At last week’s council meeting, Keown provided utility rates for the four potential utility ownership and operation scenarios.

• The existing city rate, which includes the 5 percent Washington state utility tax and the 6 percent city utility tax is $64.98. The consultants said they found an immediate savings that could be implemented to drop the rate down to $43.15, and a further savings if the city were to optimize its utility through operational changes to achieve a rate of $35.94.

• The WWSC rate, which also includes both taxes, was listed at $47.54.

• The KPUD rate was listed at $42.39, which included a $7.60 surcharge, according to Butow. The rate without the surcharge, Buetow said, was actually $32.47 – including the state utility tax.

“The rates the consultants presented were not clear cut,” said Buetow, who is speaking as an individual and not representing the UAC.

Keown said the numbers are preliminary and he would agree with Buetow that they need further investigation.

“By no means are those numbers finals,” said Keown. “ There is still plenty of debate to be had. We still need to go back and talk with KPUD about what was included in their proposal and finalize rates.”

The figure presented by the consultants differed from the rates described in the fall 2010 KPUD proposal of $35 to $40 if it were to take over the utility at the city’s request.

At that time, KPUD estimated that it would ask for about $2.1 million in capital costs to pay for necessary infrastructure projects through 2014. KPUD would pay for about $1 million of those upgrades and would assume responsibility for any improvements in the water system after 2014.

The report said that it would prefer the city pay outright for those improvements instead of adding a surcharge to ratepayers. (Projections show the  fund will end with a cash balance of $4.86 million minus accrued payables, assuming repayment of the $3 million sewer loan, according to Interim City Manager Brenda Bauer).

Bob Hunter, KPUD’s assistant general manager, said the surcharge should not be used to determine a base rate for KPUD services, and was never discussed in the three-hour meeting KPUD officials had with the consultants. But, he said, he wasn’t too surprised when it was included in the presentation last week.

“It’s pretty evident that the city wants to retain the water utility infrastructure even though they requested us to give them a proposal,” said Hunter. “It’s rather apparent the city would choose to retain ownership. Really we are indifferent. We are just here to provide a service that we would to any utility in the county.”

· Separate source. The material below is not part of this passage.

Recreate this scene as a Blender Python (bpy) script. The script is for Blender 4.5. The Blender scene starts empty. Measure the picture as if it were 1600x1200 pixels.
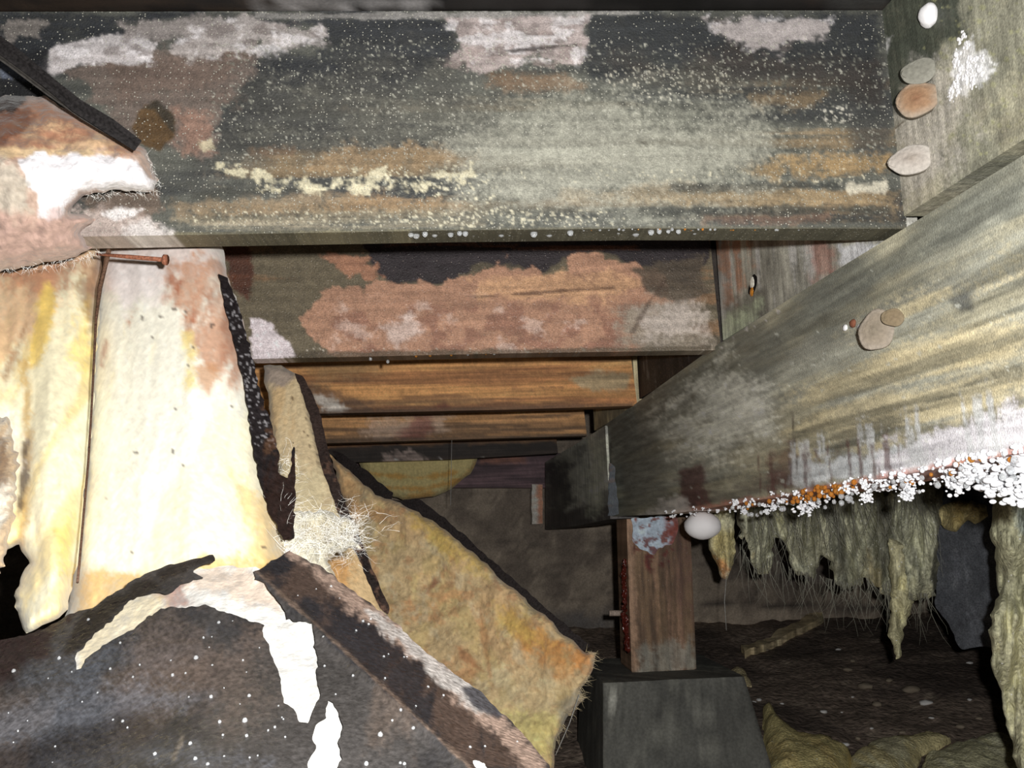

Councilor Bill Knobloch said he too was disappointed in the report.

“The consultants are making assumptions about the actual transaction that has no basis in fact until council sits there, under legal advice, and decides how that spin-off would occur if and when the council decides to do that,” said Knobloch.

He added: “I am disappointed with the consultants emphasis placed on impact to the city. The real emphasis should be the impact to the ratepayers because a utility by law is an enterprise fund in place for the benefit of the ratepayers. We have all seen the KPUD proposal; it’s simple, direct and the emphasis is how they can benefit the ratepayer by reducing rates by more than half. We did not see this kind of trend in the consultants’ report.”

Buetow said she doesn’t think anyone should look to spite the city, but focusing on how spinning off the water utility will effect city infrastructure will continue to abuse the ratepayers, who are already paying water rates that exceed most in the state.

She hopes the consultants will directly address this issue and correct the rates in their final report due at the end of July.

Since the beginning of the consultant process, several members of the UAC have expressed their frustration for their lack of input in the process.

“I think it’s a widely held frustration in this community that we have not been involved in this process at all,” said UAC Chairman Dave Ward.

When the consultants initially met with the UAC they invited an open dialogue of communication. The UAC, with its own set of utility expertise, had already studied the water utility history and background and offered to get the consultants up to speed.

“For whatever reason, we have been excluded from this process completely,” said UAC member Dan Mallove. “Early in the process we expected to meet and that never happened. I think it’s unacceptable without a conversation before they put together their final report.”

The UAC decided to hold a special meeting next Tuesday dedicated solely to generating questions about the consultants’ preliminary report.

Public Works Director Lance Newkirk, said he is working on setting up a meeting to occur in the next several weeks with the UAC and the consultants to discuss questions and get answers before the formal report and recommendation from the consultants at the end of July.